Create for yourself, not for the algorithm

Rubin’s other core idea is that creativity should start as a personal act: you’re creating to surprise yourself, not to serve the audience, and true fulfillment comes from executing your vision rather than from views, likes, and followers. His line that “success occurs in the privacy of the soul… the moment you decide to release the work before exposure to a single opinion” is Deya’s antidote to letting a video’s performance retroactively change her own opinion of work she was proud of. Success, on this view, is being brave enough to hit publish; everything after that is out of your control. For anyone earning a living from their work, she doesn’t take this as license to ignore the market but as a case for a sweet spot: what genuinely lights you up overlapped with what an audience wants, since what’s fun and interesting to you is usually fun and interesting to other broadly similar humans. Her proof is that her million-view video existed only because she wanted to talk about creativity for its own sake and didn’t care if no one watched.

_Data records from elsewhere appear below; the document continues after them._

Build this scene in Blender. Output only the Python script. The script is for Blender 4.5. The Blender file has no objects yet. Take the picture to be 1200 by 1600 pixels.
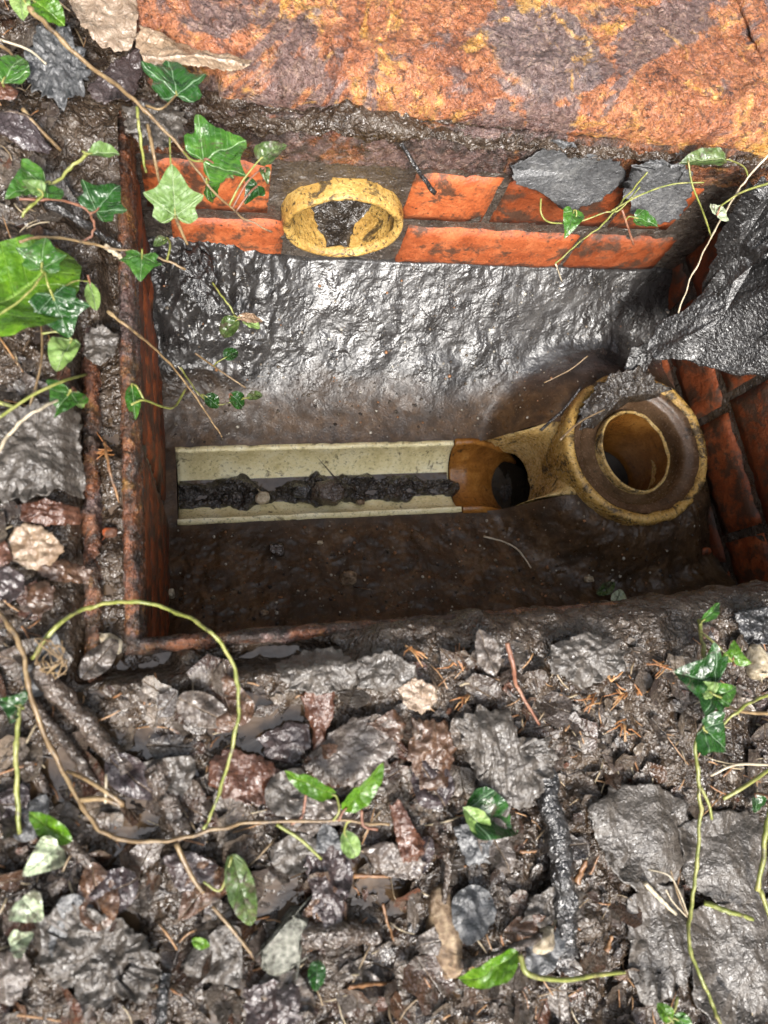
import bpy, math, random
import numpy as np
from mathutils import Vector, Matrix

random.seed(7)
RNG = np.random.default_rng(11)
scene = bpy.context.scene
col = scene.collection

# ------------------------------------------------------------------ camera
F = 1150.0                                   # focal length in pixels of the 1200 x 1600 photograph
CAM_H = 0.60                                 # metres above the frame of the chamber
_n = np.array([-247.0, 269.0, F]); DN = _n / np.linalg.norm(_n)          # plumb line seen by the lens
_v = np.array([5100.0, -230.0, F]); XA = _v - (_v @ DN) * DN; XA /= np.linalg.norm(XA)
YA = np.cross(DN, XA)
if YA[1] > 0: YA = -YA
cam_d = bpy.data.cameras.new('camera'); cam = bpy.data.objects.new('camera', cam_d); col.objects.link(cam)
cam_d.sensor_width = 36.0; cam_d.lens = F / 1600.0 * 36.0
cam_d.clip_start = 0.01; cam_d.clip_end = 500
right = Vector((XA[0], YA[0], -DN[0])); down = Vector((XA[1], YA[1], -DN[1])); fwd = Vector((XA[2], YA[2], -DN[2]))
m = Matrix.Identity(4)
for i in range(3):
    m[i][0] = right[i]; m[i][1] = -down[i]; m[i][2] = -fwd[i]
m[2][3] = CAM_H
cam.matrix_world = m
scene.camera = cam
cam_d.dof.use_dof = True; cam_d.dof.focus_distance = 0.80; cam_d.dof.aperture_fstop = 5.6

# ------------------------------------------------------------------ daylight: bright overcast
SUN_EL, SUN_AZ = math.radians(46), math.radians(186)
world = bpy.data.worlds.new('World'); scene.world = world; world.use_nodes = True
wn = world.node_tree.nodes; wl = world.node_tree.links
wn.clear()
wo = wn.new('ShaderNodeOutputWorld'); bg = wn.new('ShaderNodeBackground'); sky = wn.new('ShaderNodeTexSky')
hs = wn.new('ShaderNodeHueSaturation')
sky.sky_type = 'NISHITA'; sky.sun_disc = False; sky.sun_elevation = SUN_EL; sky.sun_rotation = SUN_AZ
sky.dust_density = 4.0; sky.air_density = 1.0; sky.ozone_density = 1.0
hs.inputs['Saturation'].default_value = 0.35
wl.new(sky.outputs[0], hs.inputs['Color']); wl.new(hs.outputs[0], bg.inputs[0]); wl.new(bg.outputs[0], wo.inputs[0])
bg.inputs[1].default_value = 0.15
sun_d = bpy.data.lights.new('sun', 'SUN'); sun = bpy.data.objects.new('sun', sun_d); col.objects.link(sun)
sun_d.energy = 1.5; sun_d.angle = math.radians(20); sun_d.color = (1.0, 0.96, 0.9)
sdir = Vector((math.sin(SUN_AZ) * math.cos(SUN_EL), math.cos(SUN_AZ) * math.cos(SUN_EL), math.sin(SUN_EL)))
sun.rotation_euler = sdir.to_track_quat('Z', 'Y').to_euler()
sun.location = (0, 0, 3)
vs = scene.view_settings
vs.view_transform = 'Standard'; vs.look = 'None'; vs.gamma = 1.0; vs.use_curve_mapping = False; vs.exposure = 1.75

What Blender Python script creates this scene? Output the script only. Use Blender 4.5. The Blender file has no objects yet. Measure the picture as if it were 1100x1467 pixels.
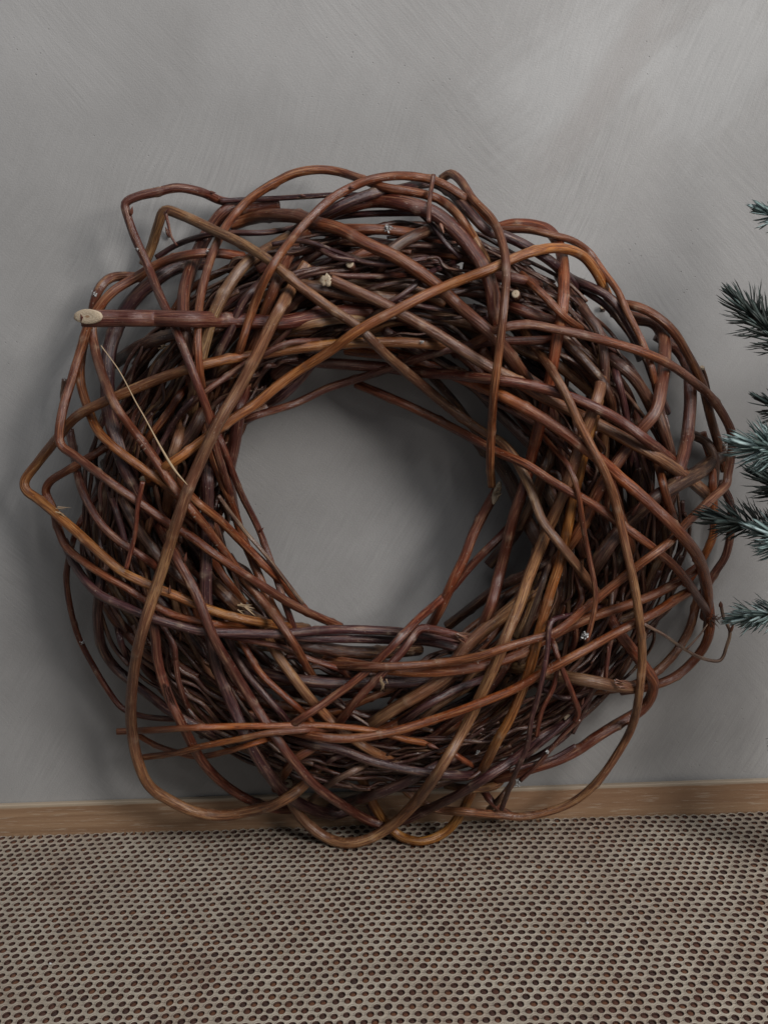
import bpy, math, random
import numpy as np
from mathutils import Vector, Matrix
random.seed(7); rng = np.random.default_rng(7)
S = bpy.context.scene
C = S.collection
# ---------------------------------------------------------------- camera
D, H = 0.85, 0.509
PITCH, ROLL = math.radians(15.8), math.radians(-1.9)
FPX = 1636.0
cam_d = bpy.data.cameras.new("camera"); cam = bpy.data.objects.new("camera", cam_d); C.objects.link(cam)
cam.location = (0, -D, H)
RM = Matrix.Rotation(math.pi/2-PITCH, 3, 'X') @ Matrix.Rotation(ROLL, 3, 'Z')
cam.rotation_euler = RM.to_euler()
cam_d.sensor_fit = 'VERTICAL'; cam_d.sensor_height = 24; cam_d.lens = 24*FPX/1467
cam_d.clip_start = 0.01; cam_d.clip_end = 50
cam_d.dof.use_dof = True; cam_d.dof.focus_distance = 0.80; cam_d.dof.aperture_fstop = 9
S.camera = cam
# ---------------------------------------------------------------- light
W = bpy.data.worlds.new("World"); S.world = W; W.use_nodes = True
W.node_tree.nodes['Background'].inputs[0].default_value = (0.86, 0.93, 1.0, 1)
W.node_tree.nodes['Background'].inputs[1].default_value = 0.14
def area(name, loc, target, size, sizey, power, col):
    l = bpy.data.lights.new(name, 'AREA'); l.shape = 'RECTANGLE'; l.size = size; l.size_y = sizey
    l.energy = power; l.color = col
    o = bpy.data.objects.new(name, l); C.objects.link(o); o.location = loc
    o.rotation_euler = (Vector(target)-Vector(loc)).to_track_quat('-Z', 'Y').to_euler()
area('window_light', (1.15, -1.35, 1.20), (0, 0, .40), 0.55, 0.75, 28, (1.0, 0.965, 0.935))
area('overhead_fill', (0.15, -0.95, 1.75), (0.05, 0, .35), 0.9, 0.7, 12, (0.97, 0.98, 1.0))  # added soft fill from overhead, brightens the tops of the stems
S.view_settings.view_transform = 'Standard'; S.view_settings.look = 'None'
S.view_settings.exposure = 0; S.view_settings.gamma = 1
# ---------------------------------------------------------------- pixel -> place
RN = np.array(RM)
CAMP = np.array([0, -D, H])
def rays(px, py):
    px = np.asarray(px, float); py = np.asarray(py, float)
    v = np.stack([(px-550)/FPX, -(py-733.5)/FPX, -np.ones_like(px)], -1)
    return v @ RN.T
def at(px, py, d):
    """point seen at that pixel, d metres in front of the wall (wall is y=0)"""
    r = rays(px, py); t = (D-np.asarray(d, float))/r[..., 1]
    return CAMP + r*t[..., None]
def mpp(d): return (D-d)/FPX/math.cos(PITCH)*1.0
# ---------------------------------------------------------------- helpers
def mesh(name, v, f, mats, smooth=True, uv=None, attr=None, midx=None):
    me = bpy.data.meshes.new(name)
    v = np.asarray(v, np.float32); me.from_pydata(v.tolist(), [], [tuple(q) for q in f])
    for m in (mats if isinstance(mats, list) else [mats]): me.materials.append(m)
    if smooth: me.polygons.foreach_set('use_smooth', [True]*len(me.polygons))
    if midx is not None: me.polygons.foreach_set('material_index', midx)
    if uv is not None:
        l = me.uv_layers.new(name='UVMap'); li = np.empty(len(me.loops), np.int32)
        me.loops.foreach_get('vertex_index', li)
        l.data.foreach_set('uv', np.asarray(uv, np.float32)[li].ravel())
    if attr is not None:
        a = me.attributes.new('scar', 'FLOAT', 'POINT'); a.data.foreach_set('value', np.asarray(attr, np.float32))
    me.update(); return me
def obj(name, me, parent=None, **p):
    o = bpy.data.objects.new(name, me); C.objects.link(o)
    if parent is not None: o.parent = parent
    for k, x in p.items(): o[k] = x
    return o
def bm_box(name, x0, x1, y0, y1, z0, z1, mat, bev=0.0008, parent=None, **p):
    import bmesh
    bm = bmesh.new(); bmesh.ops.create_cube(bm, size=1)
    for v in bm.verts:
        v.co = ((x0+x1)/2+v.co.x*(x1-x0), (y0+y1)/2+v.co.y*(y1-y0), (z0+z1)/2+v.co.z*(z1-z0))
    if bev: bmesh.ops.bevel(bm, geom=bm.edges[:], offset=bev, segments=3, profile=.6, affect='EDGES')
    me = bpy.data.meshes.new(name); bm.to_mesh(me); bm.free(); me.materials.append(mat)
    return obj(name, me, parent, **p)
class NT:
    def __init__(s, name):
        s.m = bpy.data.materials.new(name); s.m.use_nodes = True; s.t = s.m.node_tree
        s.b = s.t.nodes['Principled BSDF']
    def n(s, ty, ins=None, **props):
        x = s.t.nodes.new('ShaderNode'+ty)
        for k, v in props.items(): setattr(x, k, v)
        for k, v in (ins or {}).items():
            if isinstance(v, bpy.types.NodeSocket): s.t.links.new(v, x.inputs[k])
            else: x.inputs[k].default_value = v
        return x
    def link(s, a, b): s.t.links.new(a, b)
    def ramp(s, fac, stops, interp='LINEAR'):
        r = s.n('ValToRGB', {0: fac}); r.color_ramp.interpolation = interp
        e = r.color_ramp.elements
        while len(e) < len(stops): e.new(.5)
        for i, (p, c) in enumerate(stops):
            e[i].position = p; e[i].color = (c, c, c, 1) if isinstance(c, (int, float)) else (*c, 1)
        return r.outputs[0]
    def mix(s, fac, a, b, bt='MIX'):
        x = s.n('Mix', data_type='RGBA', blend_type=bt)
        for k, v in ((0, fac), (6, a), (7, b)):
            if isinstance(v, bpy.types.NodeSocket): s.t.links.new(v, x.inputs[k])
            else: x.inputs[k].default_value = v if k == 0 or len(v) == 4 else (*v, 1)
        return x.outputs[2]
    def math(s, op, a, b=0.0, c=0.0, clamp=False):
        x = s.n('Math', operation=op, use_clamp=clamp)
        for k, v in ((0, a), (1, b), (2, c)):
            if isinstance(v, bpy.types.NodeSocket): s.t.links.new(v, x.inputs[k])
            else: x.inputs[k].default_value = v
        return x.outputs[0]
    def noise(s, vec, scale, detail=4, rough=.55, dist=0.0):
        return s.n('TexNoise', {'Vector': vec, 'Scale': scale, 'Detail': detail, 'Roughness': rough, 'Distortion': dist}).outputs[0]
    def mapping(s, vec, sc=(1, 1, 1), rot=(0, 0, 0), loc=(0, 0, 0)):
        return s.n('Mapping', {'Vector': vec, 'Scale': sc, 'Rotation': rot, 'Location': loc}).outputs[0]
    def bump(s, h, strength, dist, prev=None):
        x = s.n('Bump', {'Height': h, 'Strength': strength, 'Distance': dist})
        if prev is not None: s.link(prev, x.inputs['Normal'])
        return x.outputs[0]
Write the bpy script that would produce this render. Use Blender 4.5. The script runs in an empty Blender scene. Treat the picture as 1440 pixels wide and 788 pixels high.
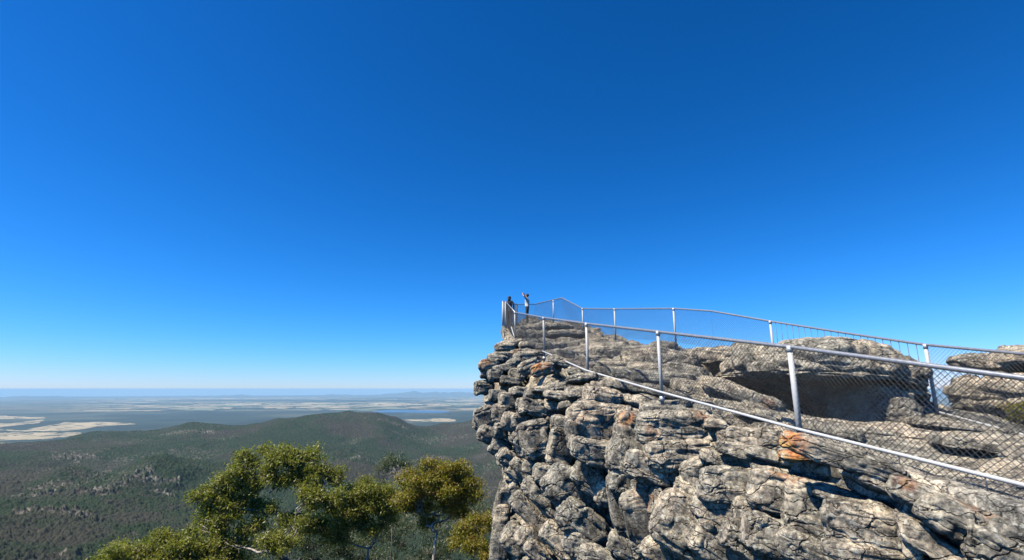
import bpy, bmesh, math, random
import numpy as np
from mathutils import Vector, Matrix
random.seed(7)
rng = np.random.default_rng(7)
SC = bpy.context.scene
COL = SC.collection
f4 = np.float32
PITCH = math.atan(153/700)

# ------------------------------------------------------------------ helpers
def at(u, v, Y):
    """point of the place seen at photo pixel (u, v), Y metres ahead"""
    dx = (u-720)/700; dy = (394-v)/700
    y = -math.sin(PITCH)*dy+math.cos(PITCH); z = math.cos(PITCH)*dy+math.sin(PITCH)
    s = Y/y
    return Vector((dx*s, Y, z*s))

def tag(o, label=None, cat=None, group=None, kind=None):
    if label: o['label'] = label
    if cat: o['category'] = cat
    if group: o['group'] = group
    if kind: o['kind'] = kind
    return o

def empty(name, loc=(0, 0, 0), rz=0):
    o = bpy.data.objects.new(name, None); COL.objects.link(o)
    o.location = loc; o.rotation_euler = (0, 0, rz)
    return o

def mesh_np(name, V, F, mat=None, parent=None, smooth=True, attrs=None, world=True):
    """V (n,3), F (m,3|4) -> one mesh object; coordinates are world ones"""
    V = np.asarray(V, f4); F = np.asarray(F, np.int32)
    m = bpy.data.meshes.new(name)
    m.vertices.add(len(V)); m.vertices.foreach_set('co', V.ravel())
    k = F.shape[1]
    m.loops.add(F.size); m.loops.foreach_set('vertex_index', F.ravel())
    m.polygons.add(len(F))
    m.polygons.foreach_set('loop_start', np.arange(0, F.size, k, dtype=np.int32))
    m.polygons.foreach_set('use_smooth', np.full(len(F), smooth))
    m.update(calc_edges=True)
    if attrs:
        for an, av in attrs.items():
            av = np.asarray(av, f4)
            if av.ndim == 1:
                a = m.attributes.new(an, 'FLOAT', 'POINT'); a.data.foreach_set('value', av)
            else:
                a = m.attributes.new(an, 'FLOAT_COLOR', 'POINT')
                c = np.ones((len(av), 4), f4); c[:, :3] = av; a.data.foreach_set('color', c.ravel())
    if mat: m.materials.append(mat)
    o = bpy.data.objects.new(name, m); COL.objects.link(o)
    if parent is not None:
        o.parent = parent
        o.matrix_parent_inverse = Matrix.Translation(parent.location).inverted() if parent.rotation_euler.z == 0 else parent.matrix_basis.inverted()
    return o

def recentre(o):
    """put a mesh object's origin at the centre of its base"""
    m = o.data; n = len(m.vertices)
    c = np.empty(n*3, f4); m.vertices.foreach_get('co', c); c = c.reshape(-1, 3)
    b = np.array([(c[:, 0].min()+c[:, 0].max())/2, (c[:, 1].min()+c[:, 1].max())/2, c[:, 2].min()], f4)
    m.vertices.foreach_set('co', (c-b).ravel()); m.update()
    o.location = [float(x) for x in b]
    return o

def grid_faces(nr, nc):
    i = np.arange(nr-1)[:, None]*nc+np.arange(nc-1)[None, :]
    return np.stack([i, i+1, i+nc+1, i+nc], -1).reshape(-1, 4)

# ---- noise
def _h(ix, iy, iz, seed):
    h = (ix.astype(np.uint32)*np.uint32(374761393)+iy.astype(np.uint32)*np.uint32(668265263)
         + iz.astype(np.uint32)*np.uint32(2147483647)+np.uint32(seed*974711+12345))
    h = (h ^ (h >> np.uint32(13)))*np.uint32(1274126177)
    h = (h ^ (h >> np.uint32(15)))*np.uint32(2246822519)
    return h ^ (h >> np.uint32(14))
def _r(h): return (h & np.uint32(0xffffff)).astype(f4)/f4(16777216)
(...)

Ideas are alive and time-sensitive, so let curiosity lead

Elizabeth Gilbert’s Big Magic supplies the year’s most motivating image: an idea is its own entity looking for someone to bring it to life, and if you’re too stuck to act, it will leave and find someone else to birth it (the folklore version being Prince rushing to record a song before it defected to Michael Jackson). That reframing carries both honor and urgency, and it’s why “that was my idea years ago” so often precedes watching someone else ship it. Gilbert’s second contribution is that creativity should be driven by curiosity, not fear: instead of endlessly asking “is this good?”, chase what genuinely interests you rather than what you logically calculate will work. Deya keeps confirming this the hard way, since the strategically “correct” choices underperformed and the personally curious ones (again, the creativity video) worked, because genuine interest brings more love and, in her words, more magic. The practical instruction is simply to act fast, because creativity favors people who move quickly on their ideas.

Key takeaways

  • Creativity is a trainable skill, not a fixed trait; showing up consistently builds the muscle.
  • Empty the mind before expecting ideas: morning pages (fast, unedited, daily) and weekly solo artist dates clear space for the deeper “big fish” to surface.
  • Push past the first, most obvious answer; deliberately generate a second, third, and fourth.
  • Treat fear and resistance as signal, not stop sign; the more it resists, the more it probably matters.
  • Beat resistance by lowering the bar (15 minutes a day, routine before quality) rather than waiting for readiness or clarity.
  • Clarity comes from action, so ship messy: aim for ~80% done, favor process over outcome, and let the results be uncontrollable.
  • Create first to surprise yourself; success is defined at the moment you hit publish, then aim for the overlap between what excites you and what the audience wants.
  • Ideas are time-sensitive; let curiosity lead over fear and act fast before the idea moves on.